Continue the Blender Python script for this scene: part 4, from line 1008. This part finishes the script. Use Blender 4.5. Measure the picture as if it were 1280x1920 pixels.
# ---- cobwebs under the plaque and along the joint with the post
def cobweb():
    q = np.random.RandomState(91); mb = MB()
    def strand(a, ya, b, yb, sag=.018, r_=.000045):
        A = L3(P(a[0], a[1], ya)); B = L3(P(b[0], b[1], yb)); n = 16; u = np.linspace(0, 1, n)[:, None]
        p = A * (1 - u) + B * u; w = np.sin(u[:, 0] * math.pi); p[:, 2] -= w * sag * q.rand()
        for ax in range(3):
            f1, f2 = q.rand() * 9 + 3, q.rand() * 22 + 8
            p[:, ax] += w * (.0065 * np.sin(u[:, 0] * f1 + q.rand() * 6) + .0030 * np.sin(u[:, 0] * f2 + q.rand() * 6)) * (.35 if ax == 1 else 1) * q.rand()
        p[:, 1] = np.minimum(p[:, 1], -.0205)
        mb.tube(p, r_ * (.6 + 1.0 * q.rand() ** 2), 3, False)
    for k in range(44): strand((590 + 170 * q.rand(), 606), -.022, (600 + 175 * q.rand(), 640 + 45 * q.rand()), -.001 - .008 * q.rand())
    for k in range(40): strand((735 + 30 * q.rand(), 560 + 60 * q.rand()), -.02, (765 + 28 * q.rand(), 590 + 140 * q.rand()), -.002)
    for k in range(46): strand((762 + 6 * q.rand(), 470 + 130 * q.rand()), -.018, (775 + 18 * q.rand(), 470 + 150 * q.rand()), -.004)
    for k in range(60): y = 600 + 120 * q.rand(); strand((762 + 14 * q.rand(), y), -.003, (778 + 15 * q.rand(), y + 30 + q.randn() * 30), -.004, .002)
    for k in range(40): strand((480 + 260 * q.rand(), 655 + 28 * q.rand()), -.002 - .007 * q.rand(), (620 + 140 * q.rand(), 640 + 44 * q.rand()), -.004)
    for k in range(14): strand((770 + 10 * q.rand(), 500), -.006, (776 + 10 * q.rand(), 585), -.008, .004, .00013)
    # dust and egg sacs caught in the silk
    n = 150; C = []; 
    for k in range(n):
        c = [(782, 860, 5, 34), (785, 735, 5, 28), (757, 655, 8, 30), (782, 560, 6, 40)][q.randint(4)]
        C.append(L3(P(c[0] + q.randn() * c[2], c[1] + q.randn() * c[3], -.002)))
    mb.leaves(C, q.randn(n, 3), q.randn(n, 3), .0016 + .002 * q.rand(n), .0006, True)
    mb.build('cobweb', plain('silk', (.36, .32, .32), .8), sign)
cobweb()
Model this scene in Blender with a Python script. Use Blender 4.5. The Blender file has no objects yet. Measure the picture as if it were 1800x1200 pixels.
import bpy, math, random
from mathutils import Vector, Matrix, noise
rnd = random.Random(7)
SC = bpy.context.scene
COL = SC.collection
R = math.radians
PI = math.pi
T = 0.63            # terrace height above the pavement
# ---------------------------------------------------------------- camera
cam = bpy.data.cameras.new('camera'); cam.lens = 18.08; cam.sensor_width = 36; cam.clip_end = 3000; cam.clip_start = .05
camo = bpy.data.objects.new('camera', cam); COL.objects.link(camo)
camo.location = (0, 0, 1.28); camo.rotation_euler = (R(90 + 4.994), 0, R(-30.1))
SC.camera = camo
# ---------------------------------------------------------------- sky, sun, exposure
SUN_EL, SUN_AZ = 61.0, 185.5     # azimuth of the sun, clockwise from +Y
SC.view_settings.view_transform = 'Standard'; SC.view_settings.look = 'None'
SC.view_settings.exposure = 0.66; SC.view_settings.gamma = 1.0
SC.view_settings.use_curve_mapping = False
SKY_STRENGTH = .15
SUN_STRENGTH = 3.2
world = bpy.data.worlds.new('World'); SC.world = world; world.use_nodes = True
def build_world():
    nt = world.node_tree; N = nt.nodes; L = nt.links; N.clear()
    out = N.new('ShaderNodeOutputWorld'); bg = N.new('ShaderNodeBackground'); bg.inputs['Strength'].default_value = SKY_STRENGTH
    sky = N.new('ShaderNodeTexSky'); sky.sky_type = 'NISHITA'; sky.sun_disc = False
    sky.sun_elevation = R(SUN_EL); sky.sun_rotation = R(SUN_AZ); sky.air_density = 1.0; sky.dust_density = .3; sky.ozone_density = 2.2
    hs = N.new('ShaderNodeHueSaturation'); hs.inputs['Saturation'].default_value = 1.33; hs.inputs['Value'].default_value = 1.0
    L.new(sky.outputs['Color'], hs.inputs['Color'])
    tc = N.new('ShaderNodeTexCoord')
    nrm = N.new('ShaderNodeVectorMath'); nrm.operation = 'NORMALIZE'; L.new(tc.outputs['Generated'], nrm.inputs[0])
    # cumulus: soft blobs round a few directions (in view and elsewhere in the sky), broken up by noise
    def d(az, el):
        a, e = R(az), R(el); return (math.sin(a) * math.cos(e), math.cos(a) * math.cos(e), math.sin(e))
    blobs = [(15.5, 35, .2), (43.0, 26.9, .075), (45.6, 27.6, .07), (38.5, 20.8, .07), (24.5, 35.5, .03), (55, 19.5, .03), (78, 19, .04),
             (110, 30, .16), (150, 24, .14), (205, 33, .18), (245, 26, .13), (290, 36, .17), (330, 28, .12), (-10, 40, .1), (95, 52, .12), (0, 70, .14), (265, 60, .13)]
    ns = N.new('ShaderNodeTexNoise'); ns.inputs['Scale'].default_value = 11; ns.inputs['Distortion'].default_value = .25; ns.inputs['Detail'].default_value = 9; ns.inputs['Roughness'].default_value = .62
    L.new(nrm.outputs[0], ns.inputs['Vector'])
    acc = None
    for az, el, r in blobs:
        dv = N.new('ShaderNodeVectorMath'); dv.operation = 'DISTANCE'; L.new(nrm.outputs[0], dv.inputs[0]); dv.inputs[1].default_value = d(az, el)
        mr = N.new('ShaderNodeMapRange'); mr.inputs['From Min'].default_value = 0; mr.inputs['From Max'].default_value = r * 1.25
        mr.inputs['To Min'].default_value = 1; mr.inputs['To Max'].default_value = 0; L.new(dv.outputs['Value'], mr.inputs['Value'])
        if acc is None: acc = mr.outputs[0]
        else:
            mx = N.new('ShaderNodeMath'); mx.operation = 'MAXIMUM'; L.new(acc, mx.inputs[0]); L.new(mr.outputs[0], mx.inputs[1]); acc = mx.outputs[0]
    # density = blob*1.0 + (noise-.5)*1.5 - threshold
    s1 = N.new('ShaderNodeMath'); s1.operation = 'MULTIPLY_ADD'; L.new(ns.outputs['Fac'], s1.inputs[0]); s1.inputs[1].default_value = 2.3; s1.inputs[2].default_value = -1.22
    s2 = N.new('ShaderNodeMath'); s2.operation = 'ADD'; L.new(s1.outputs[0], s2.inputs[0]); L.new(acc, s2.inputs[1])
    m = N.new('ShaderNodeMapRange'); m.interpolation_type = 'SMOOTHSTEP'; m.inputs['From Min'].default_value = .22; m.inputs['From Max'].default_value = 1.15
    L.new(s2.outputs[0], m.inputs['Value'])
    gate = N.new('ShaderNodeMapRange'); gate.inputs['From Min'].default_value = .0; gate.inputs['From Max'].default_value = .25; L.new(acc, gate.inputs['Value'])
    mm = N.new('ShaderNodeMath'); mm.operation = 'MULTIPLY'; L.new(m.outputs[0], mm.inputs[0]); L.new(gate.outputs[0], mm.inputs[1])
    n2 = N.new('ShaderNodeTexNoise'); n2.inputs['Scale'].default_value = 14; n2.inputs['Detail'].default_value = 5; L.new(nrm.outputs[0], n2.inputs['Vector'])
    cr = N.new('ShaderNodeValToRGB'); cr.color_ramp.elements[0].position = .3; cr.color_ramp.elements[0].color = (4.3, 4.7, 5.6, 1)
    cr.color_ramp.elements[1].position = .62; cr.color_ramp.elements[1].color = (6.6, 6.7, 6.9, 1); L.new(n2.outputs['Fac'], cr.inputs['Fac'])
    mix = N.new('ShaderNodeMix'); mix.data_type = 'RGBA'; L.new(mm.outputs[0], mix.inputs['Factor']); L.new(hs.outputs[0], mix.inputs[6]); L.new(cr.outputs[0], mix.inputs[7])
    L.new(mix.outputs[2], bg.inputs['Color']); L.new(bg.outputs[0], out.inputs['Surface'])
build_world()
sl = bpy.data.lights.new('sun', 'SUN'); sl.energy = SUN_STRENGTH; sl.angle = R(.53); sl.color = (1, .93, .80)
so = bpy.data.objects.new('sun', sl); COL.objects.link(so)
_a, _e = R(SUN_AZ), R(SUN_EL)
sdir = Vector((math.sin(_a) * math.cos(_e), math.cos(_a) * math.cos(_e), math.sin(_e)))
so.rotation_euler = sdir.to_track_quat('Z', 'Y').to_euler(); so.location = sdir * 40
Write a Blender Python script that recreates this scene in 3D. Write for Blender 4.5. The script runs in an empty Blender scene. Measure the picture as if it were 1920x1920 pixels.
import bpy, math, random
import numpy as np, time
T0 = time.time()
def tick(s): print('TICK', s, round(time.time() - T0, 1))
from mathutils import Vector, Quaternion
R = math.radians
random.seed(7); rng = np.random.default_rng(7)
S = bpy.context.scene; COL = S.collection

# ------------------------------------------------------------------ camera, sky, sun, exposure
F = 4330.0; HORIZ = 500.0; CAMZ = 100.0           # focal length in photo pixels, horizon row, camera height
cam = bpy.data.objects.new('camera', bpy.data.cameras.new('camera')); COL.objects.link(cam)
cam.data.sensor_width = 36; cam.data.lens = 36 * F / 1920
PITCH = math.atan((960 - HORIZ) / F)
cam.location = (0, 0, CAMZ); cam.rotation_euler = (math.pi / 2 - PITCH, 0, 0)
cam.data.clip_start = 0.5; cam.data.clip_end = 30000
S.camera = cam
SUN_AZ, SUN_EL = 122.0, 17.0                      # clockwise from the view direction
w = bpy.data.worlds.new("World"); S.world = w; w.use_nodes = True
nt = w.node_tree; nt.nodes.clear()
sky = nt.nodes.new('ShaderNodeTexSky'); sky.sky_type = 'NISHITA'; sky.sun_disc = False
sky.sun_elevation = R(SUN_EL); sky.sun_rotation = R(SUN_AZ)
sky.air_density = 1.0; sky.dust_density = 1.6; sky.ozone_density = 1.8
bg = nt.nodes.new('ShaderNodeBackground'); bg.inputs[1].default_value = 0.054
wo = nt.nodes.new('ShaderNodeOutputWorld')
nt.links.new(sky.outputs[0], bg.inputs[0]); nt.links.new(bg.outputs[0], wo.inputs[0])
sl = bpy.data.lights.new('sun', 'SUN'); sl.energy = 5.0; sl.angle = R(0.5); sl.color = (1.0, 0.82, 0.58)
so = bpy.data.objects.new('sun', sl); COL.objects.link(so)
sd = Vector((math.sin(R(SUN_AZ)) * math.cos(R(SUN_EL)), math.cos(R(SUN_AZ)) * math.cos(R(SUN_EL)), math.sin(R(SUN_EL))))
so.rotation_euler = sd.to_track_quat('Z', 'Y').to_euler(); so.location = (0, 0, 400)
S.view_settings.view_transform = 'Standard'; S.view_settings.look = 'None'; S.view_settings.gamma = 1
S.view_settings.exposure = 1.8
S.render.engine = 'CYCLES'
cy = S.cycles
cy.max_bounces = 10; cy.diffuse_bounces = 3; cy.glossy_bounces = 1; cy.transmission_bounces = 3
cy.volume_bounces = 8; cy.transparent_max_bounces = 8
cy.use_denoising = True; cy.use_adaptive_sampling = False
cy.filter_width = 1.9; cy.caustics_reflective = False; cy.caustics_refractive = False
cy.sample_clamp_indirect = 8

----

● What the task asks
From the records above, transcribe without alteration every line from the one with "Write a Blender" to the one with "S = bpy.context.scene; COL = S.collection", inclusive.

● Correct output
Write a Blender Python script that recreates this scene in 3D. Write for Blender 4.5. The script runs in an empty Blender scene. Measure the picture as if it were 1920x1920 pixels.
import bpy, math, random
import numpy as np, time
T0 = time.time()
def tick(s): print('TICK', s, round(time.time() - T0, 1))
from mathutils import Vector, Quaternion
R = math.radians
random.seed(7); rng = np.random.default_rng(7)
S = bpy.context.scene; COL = S.collection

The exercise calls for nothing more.